These are fifteen steps to more productive practice shared in my pedagogy course. When this was shared with me, it was attributed to Sally O’Reilly.

  1. Examine the score away from the violin.
  2. Form a musical and imaginative interpretative concept of the goal toward which you will work.
  3. In order to save time, instead of reading through, take the first eight or twelve measures. Examine carefully for phrasing, type of bow stroke(s) to be used, accents, fingering, and individual problems of the left and right hands.
  4. Repeat this section slowly at least twenty-five times, with all these things included, plus mental concentration. Practice fast passages slowly with vibrato to preserve vitality of sound. Practice melodic passages non-vibrato for accuracy, then with vibrato on every note.

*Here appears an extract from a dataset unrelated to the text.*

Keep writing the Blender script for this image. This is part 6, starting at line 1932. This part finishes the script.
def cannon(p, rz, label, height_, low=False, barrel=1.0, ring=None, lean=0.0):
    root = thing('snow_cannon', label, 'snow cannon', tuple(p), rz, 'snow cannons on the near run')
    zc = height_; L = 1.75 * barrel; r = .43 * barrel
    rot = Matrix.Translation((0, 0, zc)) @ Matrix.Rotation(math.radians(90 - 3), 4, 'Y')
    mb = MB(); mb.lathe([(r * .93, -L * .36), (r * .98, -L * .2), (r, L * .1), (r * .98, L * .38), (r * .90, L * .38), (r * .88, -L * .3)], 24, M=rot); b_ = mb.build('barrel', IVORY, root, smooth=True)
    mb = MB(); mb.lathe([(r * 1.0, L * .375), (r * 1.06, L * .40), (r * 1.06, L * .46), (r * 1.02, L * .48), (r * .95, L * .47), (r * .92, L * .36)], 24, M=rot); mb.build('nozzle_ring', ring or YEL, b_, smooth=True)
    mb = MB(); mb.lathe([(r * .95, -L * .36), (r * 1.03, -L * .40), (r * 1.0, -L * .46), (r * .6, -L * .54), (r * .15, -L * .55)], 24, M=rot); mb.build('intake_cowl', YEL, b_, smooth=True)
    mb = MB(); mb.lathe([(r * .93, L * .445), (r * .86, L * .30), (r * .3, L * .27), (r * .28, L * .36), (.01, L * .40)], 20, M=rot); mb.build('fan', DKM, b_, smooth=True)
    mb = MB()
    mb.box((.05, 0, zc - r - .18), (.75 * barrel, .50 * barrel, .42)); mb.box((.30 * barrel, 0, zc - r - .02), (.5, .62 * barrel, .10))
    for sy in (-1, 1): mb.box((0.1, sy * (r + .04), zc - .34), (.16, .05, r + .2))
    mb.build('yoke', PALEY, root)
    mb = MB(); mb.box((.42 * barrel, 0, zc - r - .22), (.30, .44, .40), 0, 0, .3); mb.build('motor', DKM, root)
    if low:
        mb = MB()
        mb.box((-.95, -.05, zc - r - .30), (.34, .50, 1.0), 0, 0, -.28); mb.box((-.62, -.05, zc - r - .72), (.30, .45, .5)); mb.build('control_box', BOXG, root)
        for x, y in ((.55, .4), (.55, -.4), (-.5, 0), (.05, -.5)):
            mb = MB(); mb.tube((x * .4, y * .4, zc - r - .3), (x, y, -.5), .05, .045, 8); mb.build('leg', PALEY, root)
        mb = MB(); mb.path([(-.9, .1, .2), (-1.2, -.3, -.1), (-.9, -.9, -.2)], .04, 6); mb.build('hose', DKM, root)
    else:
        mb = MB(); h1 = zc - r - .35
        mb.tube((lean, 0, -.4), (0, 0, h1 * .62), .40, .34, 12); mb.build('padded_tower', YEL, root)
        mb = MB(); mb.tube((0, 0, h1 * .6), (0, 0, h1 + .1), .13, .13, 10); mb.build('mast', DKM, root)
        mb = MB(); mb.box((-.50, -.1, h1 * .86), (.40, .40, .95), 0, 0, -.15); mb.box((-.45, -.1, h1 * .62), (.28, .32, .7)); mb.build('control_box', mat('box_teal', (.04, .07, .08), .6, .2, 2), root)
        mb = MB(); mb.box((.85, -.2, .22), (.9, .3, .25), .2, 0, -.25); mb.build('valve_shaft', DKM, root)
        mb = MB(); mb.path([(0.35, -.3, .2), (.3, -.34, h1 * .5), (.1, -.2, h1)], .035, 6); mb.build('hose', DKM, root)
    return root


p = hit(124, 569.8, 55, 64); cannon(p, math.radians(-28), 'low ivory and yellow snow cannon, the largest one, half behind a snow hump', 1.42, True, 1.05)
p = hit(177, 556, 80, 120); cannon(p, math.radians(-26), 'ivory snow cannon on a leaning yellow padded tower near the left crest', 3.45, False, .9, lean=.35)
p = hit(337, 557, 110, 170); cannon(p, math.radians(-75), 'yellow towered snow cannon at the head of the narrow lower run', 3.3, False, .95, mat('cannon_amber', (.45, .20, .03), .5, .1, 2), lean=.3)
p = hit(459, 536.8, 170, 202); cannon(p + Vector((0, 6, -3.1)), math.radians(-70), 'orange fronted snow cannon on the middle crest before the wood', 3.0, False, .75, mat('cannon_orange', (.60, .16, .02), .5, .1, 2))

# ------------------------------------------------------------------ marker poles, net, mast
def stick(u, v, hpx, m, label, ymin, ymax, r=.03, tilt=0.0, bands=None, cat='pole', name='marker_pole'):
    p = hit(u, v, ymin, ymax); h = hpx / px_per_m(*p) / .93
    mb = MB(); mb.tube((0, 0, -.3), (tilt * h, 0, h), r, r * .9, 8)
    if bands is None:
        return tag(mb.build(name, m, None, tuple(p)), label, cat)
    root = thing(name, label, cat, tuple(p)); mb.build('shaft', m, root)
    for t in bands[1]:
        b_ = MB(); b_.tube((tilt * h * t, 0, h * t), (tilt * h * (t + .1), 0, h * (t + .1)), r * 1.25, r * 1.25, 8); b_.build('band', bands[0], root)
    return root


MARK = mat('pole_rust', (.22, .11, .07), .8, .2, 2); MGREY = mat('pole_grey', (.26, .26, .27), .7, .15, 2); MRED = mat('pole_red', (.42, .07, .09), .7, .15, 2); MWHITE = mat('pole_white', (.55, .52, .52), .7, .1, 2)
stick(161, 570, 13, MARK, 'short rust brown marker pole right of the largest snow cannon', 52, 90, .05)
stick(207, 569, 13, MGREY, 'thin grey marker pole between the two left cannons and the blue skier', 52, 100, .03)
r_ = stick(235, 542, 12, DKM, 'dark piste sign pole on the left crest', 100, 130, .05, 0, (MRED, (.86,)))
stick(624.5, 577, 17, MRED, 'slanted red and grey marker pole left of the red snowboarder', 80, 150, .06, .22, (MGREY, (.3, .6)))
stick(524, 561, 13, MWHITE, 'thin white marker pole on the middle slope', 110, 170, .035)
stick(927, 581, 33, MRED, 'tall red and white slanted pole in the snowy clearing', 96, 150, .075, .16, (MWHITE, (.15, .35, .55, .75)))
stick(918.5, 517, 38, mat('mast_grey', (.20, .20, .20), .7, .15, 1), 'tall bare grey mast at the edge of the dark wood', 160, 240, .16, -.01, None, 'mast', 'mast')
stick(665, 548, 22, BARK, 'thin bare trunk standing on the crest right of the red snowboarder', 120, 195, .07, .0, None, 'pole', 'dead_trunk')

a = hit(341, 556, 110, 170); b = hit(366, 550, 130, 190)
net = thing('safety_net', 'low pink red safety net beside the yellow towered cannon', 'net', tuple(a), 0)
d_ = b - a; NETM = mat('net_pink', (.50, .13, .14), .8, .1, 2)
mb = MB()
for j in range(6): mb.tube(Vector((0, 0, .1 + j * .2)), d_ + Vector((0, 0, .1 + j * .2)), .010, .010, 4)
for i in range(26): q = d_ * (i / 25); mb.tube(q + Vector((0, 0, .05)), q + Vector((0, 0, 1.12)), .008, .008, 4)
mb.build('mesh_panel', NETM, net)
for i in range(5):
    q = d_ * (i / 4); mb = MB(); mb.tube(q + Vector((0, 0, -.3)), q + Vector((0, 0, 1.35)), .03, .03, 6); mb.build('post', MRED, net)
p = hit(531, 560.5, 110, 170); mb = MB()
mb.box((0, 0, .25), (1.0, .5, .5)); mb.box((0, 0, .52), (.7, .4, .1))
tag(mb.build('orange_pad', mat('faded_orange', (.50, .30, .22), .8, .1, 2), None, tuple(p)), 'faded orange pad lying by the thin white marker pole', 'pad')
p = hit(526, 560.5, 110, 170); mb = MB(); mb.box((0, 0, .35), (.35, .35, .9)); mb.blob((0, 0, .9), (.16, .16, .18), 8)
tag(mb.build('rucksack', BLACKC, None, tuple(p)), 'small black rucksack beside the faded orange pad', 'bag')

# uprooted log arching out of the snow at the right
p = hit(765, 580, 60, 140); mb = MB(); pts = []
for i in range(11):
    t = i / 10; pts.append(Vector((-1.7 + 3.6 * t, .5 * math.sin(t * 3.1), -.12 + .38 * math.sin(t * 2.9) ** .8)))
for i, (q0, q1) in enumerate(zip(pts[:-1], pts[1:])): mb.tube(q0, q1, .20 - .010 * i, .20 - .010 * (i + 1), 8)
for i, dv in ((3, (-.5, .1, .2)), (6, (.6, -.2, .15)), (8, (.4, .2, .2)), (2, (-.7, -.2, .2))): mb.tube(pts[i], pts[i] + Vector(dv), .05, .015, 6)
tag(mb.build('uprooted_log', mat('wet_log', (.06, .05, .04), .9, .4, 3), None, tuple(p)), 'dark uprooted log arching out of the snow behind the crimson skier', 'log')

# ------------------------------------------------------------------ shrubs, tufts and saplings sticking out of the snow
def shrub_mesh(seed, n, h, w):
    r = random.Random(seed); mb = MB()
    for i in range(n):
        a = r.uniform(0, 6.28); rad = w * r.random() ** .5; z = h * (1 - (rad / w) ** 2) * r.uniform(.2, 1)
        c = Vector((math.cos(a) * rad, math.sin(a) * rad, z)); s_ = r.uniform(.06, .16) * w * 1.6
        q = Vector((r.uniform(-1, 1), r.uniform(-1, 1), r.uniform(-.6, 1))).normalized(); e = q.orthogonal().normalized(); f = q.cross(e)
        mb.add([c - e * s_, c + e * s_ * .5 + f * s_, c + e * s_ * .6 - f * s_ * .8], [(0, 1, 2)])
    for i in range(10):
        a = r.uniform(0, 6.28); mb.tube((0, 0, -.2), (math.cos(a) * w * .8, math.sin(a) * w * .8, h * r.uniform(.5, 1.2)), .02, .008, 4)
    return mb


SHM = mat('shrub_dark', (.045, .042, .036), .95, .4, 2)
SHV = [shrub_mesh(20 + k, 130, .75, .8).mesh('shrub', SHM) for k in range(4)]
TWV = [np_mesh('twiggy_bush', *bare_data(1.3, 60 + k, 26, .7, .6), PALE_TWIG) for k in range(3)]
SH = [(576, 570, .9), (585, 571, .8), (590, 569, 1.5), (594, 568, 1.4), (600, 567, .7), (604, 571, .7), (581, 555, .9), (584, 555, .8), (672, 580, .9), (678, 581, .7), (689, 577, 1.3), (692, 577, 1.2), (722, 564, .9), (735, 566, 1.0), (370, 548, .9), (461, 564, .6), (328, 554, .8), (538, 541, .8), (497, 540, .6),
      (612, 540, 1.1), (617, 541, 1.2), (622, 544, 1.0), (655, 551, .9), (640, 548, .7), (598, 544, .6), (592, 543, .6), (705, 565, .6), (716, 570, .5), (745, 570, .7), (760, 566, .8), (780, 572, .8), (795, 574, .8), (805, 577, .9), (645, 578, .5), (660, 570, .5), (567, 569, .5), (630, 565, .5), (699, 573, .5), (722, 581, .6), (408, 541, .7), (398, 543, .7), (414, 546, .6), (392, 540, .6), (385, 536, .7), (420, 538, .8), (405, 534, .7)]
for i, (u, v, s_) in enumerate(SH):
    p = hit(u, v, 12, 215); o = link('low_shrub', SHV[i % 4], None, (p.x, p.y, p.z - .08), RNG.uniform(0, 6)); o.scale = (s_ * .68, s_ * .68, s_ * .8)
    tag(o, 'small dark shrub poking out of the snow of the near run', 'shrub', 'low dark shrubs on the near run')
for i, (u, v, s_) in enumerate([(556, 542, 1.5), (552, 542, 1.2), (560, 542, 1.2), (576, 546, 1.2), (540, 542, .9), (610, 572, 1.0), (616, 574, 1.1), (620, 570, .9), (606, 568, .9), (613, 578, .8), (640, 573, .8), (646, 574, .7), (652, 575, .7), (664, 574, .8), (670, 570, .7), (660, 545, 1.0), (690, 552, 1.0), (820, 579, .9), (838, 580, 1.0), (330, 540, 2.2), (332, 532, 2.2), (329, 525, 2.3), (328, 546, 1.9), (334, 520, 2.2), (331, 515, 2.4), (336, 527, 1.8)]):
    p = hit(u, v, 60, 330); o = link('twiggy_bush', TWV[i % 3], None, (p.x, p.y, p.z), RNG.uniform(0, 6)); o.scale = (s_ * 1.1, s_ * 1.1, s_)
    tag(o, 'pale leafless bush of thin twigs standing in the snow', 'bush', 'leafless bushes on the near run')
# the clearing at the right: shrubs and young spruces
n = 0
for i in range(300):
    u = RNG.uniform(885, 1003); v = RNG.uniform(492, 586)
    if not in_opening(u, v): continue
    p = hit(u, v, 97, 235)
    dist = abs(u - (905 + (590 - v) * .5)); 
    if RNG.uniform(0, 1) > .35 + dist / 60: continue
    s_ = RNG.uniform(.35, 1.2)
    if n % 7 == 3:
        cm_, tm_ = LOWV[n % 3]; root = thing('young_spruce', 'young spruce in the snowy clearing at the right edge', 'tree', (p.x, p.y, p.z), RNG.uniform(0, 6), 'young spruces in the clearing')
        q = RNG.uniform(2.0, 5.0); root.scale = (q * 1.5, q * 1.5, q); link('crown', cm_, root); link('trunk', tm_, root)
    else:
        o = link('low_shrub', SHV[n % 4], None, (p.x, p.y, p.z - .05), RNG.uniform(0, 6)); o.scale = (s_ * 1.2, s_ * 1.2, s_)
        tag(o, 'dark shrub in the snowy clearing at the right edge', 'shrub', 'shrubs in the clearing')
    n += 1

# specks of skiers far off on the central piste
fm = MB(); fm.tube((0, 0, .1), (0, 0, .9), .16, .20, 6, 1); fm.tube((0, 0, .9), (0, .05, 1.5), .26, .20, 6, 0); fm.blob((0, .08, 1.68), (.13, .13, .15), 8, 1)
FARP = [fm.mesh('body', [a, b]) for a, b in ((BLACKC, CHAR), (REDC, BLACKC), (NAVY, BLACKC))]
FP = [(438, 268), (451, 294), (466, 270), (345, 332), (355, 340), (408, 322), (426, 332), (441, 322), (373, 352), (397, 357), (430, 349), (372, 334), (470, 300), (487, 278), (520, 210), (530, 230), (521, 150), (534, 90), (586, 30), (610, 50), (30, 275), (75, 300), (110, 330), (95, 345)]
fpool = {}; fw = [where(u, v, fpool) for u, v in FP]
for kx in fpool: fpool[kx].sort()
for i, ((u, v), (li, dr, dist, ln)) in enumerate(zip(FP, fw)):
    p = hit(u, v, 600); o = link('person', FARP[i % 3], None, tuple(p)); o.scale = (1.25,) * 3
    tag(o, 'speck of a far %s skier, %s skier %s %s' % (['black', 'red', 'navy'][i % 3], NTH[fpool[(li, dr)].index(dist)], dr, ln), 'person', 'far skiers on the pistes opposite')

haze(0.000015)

  5. Practice the entire piece in small sections in this manner. Every time you stumble, examine whether the mistake was caused by a special technical difficulty or whether you slipped a cog in cognition.
  6. If you find a special difficulty within a passage, determine whether the problem is in the left hand or right are, or both! Isolate it for even more intense work. Master the special difficulty before going back to practice the section as a whole.
  7. NEVER LET REPETITION BECOME MECHANICAL. IF YOU ARE TIRED, STOP FOR FIFTEEN MINUTES OR SO.
  8. Every time you begin practicing any section, go over it for accuracy at a slow speed.
  9. Work with the metronome to increase speed gradually, never leaving a speed until it is perfect. Be willing to practice difficult right arm passages on open strings. Practice slurred passages in separate bows and fast detache passages slurred.
  10. Remember that the object and inevitable result of practice is the establishment of a habit of playing a certain thing in a certain way.
  11. Do not establish a wrong habit.
  12. Even when working slowly and carefully, keep in mind the elements of mood and feeling.
  13. The playing of music on the violin is a very complex function, including as it does the spiritual, the intellectual, the emotional, the imaginative, and the physical powers of the player. This complexity must be practiced.
  14. Budget time, and work on schedule.
  15. NEVER practice more than two hours at a time. Galamian insisted on 50 minutes of practice followed by a 10 minute break.